##### Supplied information #####

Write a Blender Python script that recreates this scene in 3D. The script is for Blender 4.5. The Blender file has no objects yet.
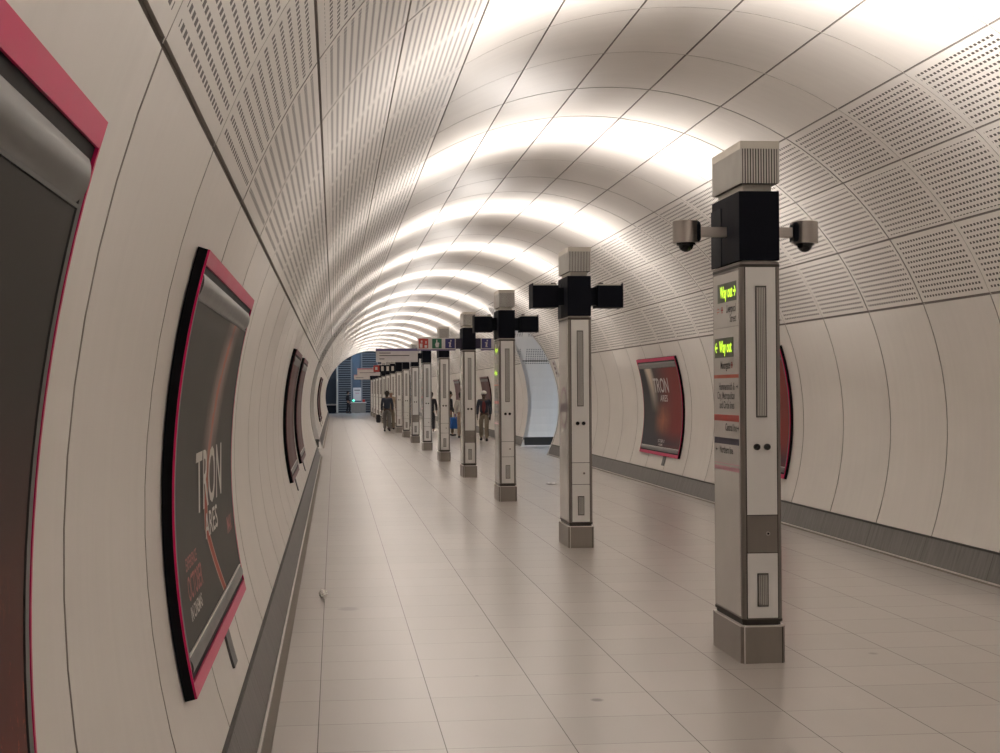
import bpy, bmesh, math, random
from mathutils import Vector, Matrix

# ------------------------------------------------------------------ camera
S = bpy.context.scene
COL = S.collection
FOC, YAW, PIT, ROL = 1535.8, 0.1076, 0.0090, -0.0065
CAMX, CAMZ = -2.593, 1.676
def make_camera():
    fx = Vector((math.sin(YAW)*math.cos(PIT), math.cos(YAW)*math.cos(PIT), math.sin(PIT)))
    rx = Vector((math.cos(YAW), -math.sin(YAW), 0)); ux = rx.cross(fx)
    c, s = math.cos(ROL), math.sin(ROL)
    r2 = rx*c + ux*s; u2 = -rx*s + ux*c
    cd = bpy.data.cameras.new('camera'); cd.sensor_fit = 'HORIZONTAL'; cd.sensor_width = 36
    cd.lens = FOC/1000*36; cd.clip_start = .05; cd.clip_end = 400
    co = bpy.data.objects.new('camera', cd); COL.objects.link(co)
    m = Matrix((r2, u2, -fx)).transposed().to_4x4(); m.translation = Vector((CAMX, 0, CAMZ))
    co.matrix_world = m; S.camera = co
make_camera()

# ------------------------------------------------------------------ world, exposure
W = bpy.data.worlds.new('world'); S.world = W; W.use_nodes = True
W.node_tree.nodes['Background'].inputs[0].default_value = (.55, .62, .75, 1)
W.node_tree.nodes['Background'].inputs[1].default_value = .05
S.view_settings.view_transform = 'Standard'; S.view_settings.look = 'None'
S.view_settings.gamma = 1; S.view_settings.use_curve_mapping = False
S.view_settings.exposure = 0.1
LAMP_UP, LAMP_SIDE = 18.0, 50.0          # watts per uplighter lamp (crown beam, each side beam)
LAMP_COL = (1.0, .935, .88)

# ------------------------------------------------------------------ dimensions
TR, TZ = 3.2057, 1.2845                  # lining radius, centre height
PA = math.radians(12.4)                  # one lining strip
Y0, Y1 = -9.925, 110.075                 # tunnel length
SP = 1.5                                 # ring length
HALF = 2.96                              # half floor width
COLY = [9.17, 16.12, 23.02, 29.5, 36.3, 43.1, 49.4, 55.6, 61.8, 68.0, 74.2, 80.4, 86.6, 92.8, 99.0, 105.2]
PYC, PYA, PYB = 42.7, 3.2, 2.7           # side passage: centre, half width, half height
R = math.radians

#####

= Written problem =
Without the pictures, transcribe the listing above exactly.

= The answer =
Write a Blender Python script that recreates this scene in 3D. The script is for Blender 4.5. The Blender file has no objects yet.
import bpy, bmesh, math, random
from mathutils import Vector, Matrix

# ------------------------------------------------------------------ camera
S = bpy.context.scene
COL = S.collection
FOC, YAW, PIT, ROL = 1535.8, 0.1076, 0.0090, -0.0065
CAMX, CAMZ = -2.593, 1.676
def make_camera():
    fx = Vector((math.sin(YAW)*math.cos(PIT), math.cos(YAW)*math.cos(PIT), math.sin(PIT)))
    rx = Vector((math.cos(YAW), -math.sin(YAW), 0)); ux = rx.cross(fx)
    c, s = math.cos(ROL), math.sin(ROL)
    r2 = rx*c + ux*s; u2 = -rx*s + ux*c
    cd = bpy.data.cameras.new('camera'); cd.sensor_fit = 'HORIZONTAL'; cd.sensor_width = 36
    cd.lens = FOC/1000*36; cd.clip_start = .05; cd.clip_end = 400
    co = bpy.data.objects.new('camera', cd); COL.objects.link(co)
    m = Matrix((r2, u2, -fx)).transposed().to_4x4(); m.translation = Vector((CAMX, 0, CAMZ))
    co.matrix_world = m; S.camera = co
make_camera()

# ------------------------------------------------------------------ world, exposure
W = bpy.data.worlds.new('world'); S.world = W; W.use_nodes = True
W.node_tree.nodes['Background'].inputs[0].default_value = (.55, .62, .75, 1)
W.node_tree.nodes['Background'].inputs[1].default_value = .05
S.view_settings.view_transform = 'Standard'; S.view_settings.look = 'None'
S.view_settings.gamma = 1; S.view_settings.use_curve_mapping = False
S.view_settings.exposure = 0.1
LAMP_UP, LAMP_SIDE = 18.0, 50.0          # watts per uplighter lamp (crown beam, each side beam)
LAMP_COL = (1.0, .935, .88)

# ------------------------------------------------------------------ dimensions
TR, TZ = 3.2057, 1.2845                  # lining radius, centre height
PA = math.radians(12.4)                  # one lining strip
Y0, Y1 = -9.925, 110.075                 # tunnel length
SP = 1.5                                 # ring length
HALF = 2.96                              # half floor width
COLY = [9.17, 16.12, 23.02, 29.5, 36.3, 43.1, 49.4, 55.6, 61.8, 68.0, 74.2, 80.4, 86.6, 92.8, 99.0, 105.2]
PYC, PYA, PYB = 42.7, 3.2, 2.7           # side passage: centre, half width, half height
R = math.radians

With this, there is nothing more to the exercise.